Adebolajo rejected the approach, according to his friend.
Abu Nusaybah said the contact from MI5 occurred last year after Adebolajo returned from a visit to Kenya during which he was detained by security forces.
Adebolajo told his friend that he was physically assaulted and sexually threatened during his detention.
CNN is working to independently verify the allegations made by Abu Nusaybah about his friend's treatment in detention.
Abu Nusaybah went on to say that Adebolajo appeared changed and withdrawn after his return from Kenya.
The pair first met in 2002, he said. Abu Nusaybah had converted to Islam in late 2004 and Adebolajo followed suit about four months later, he said.
A security source told CNN that "we would never comment" on the kind of allegations made in the interview.
London's Metropolitan Police Service said a 31-year-old man had been arrested in London Friday night on terrorism-related offenses, but following standard practice would not give the arrested man's name.
Officers from Counter Terrorism Command arrested the man under the Terrorism Act, on suspicion of the commission, preparation or instigation of acts of terrorism. He was taken to a south London police station, where he remains in custody, a police statement said.
Search warrants were being executed at two homes in east London, police said.
Kenya arrest
Kenyan counter-terrorism sources told CNN Saturday that Adebolajo traveled to Kenya in November 2010 and was arrested in the coastal town of Lamu for trying to cross illegally into Somalia.
Lamu is part of an area near the Somali border that has been the stage for attacks by armed gangs and suspected operatives from the al Qaeda-linked al-Shabaab militant group.
After his arrest, Adebolajo was then taken by Kenyan authorities to a court in Mombasa in November 2010, the sources said.
No charges were filed against him, according to the Kenyan media.
It's not clear whether Adebolajo may have traveled to the region on more than one occasion.
CNN understands that one line of inquiry being examined in the Woolwich terror investigation is that Adebolajo might have attempted -- but failed -- to travel to Somalia some time last year.
'Al Muhajiroun connections'
A self-proclaimed former radical associate of Abu Nusaybah told CNN Terrorism Analyst Paul Cruickshank he had been a follower of the group Al-Muhajiroun, a British group of Islamic extremists virulently opposed to UK intervention in Iraq and openly supportive of al Qaeda.
The former associate -- who spoke to CNN on condition of not being named -- spent time with Nusaybah in Al-Muhajiroun study groups in Luton, a town north of London, in the years leading up to the July 7, 2005 attacks on London's transit system, he said.
At the time, Adebolajo himself was a follower of the group and attended meetings in London, according to several Al-Muhajiroun insiders, before moving away from the group two or three years ago.
"Abu Nusaybah was very quiet, always smiling, and very religious," said his former friend, who has now shed his radical views.

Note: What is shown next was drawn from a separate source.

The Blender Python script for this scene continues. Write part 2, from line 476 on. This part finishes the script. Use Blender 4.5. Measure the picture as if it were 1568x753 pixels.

He said their circle of friends in Luton included Taimour Abdulwahab al Abdaly, who carried out a suicide bombing in Stockholm in December 2010 in which he was the only fatality.
He said Abu Nusaybah had connections to a grouping of Somali extremists in Luton.
Gory video
The brutal slaying of Rigby near the Royal Artillery Barracks in Woolwich, a working-class neighborhood in southeast London, shocked people across the United Kingdom.
One of the two suspects approached a man filming the gory scene in the Woolwich neighborhood and suggested that Rigby had been targeted only "because Muslims are dying daily" at the hands of British troops like him.
"We must fight them as they fight us. An eye for an eye and a tooth for a tooth," he said in the video aired by CNN affiliate ITN.
Britain's armed forces have served in Iraq and Afghanistan. All its combat troops are due to leave Afghanistan by the end of 2014.
It is understood that the two individuals suspected in the knife and cleaver attack were known to Britain's domestic security service. They had featured in previous investigations into other individuals, but were not themselves under surveillance.
A third man, aged 29, who was arrested on suspicion of conspiracy to murder on Thursday in connection with the Woolwich investigation remains in custody.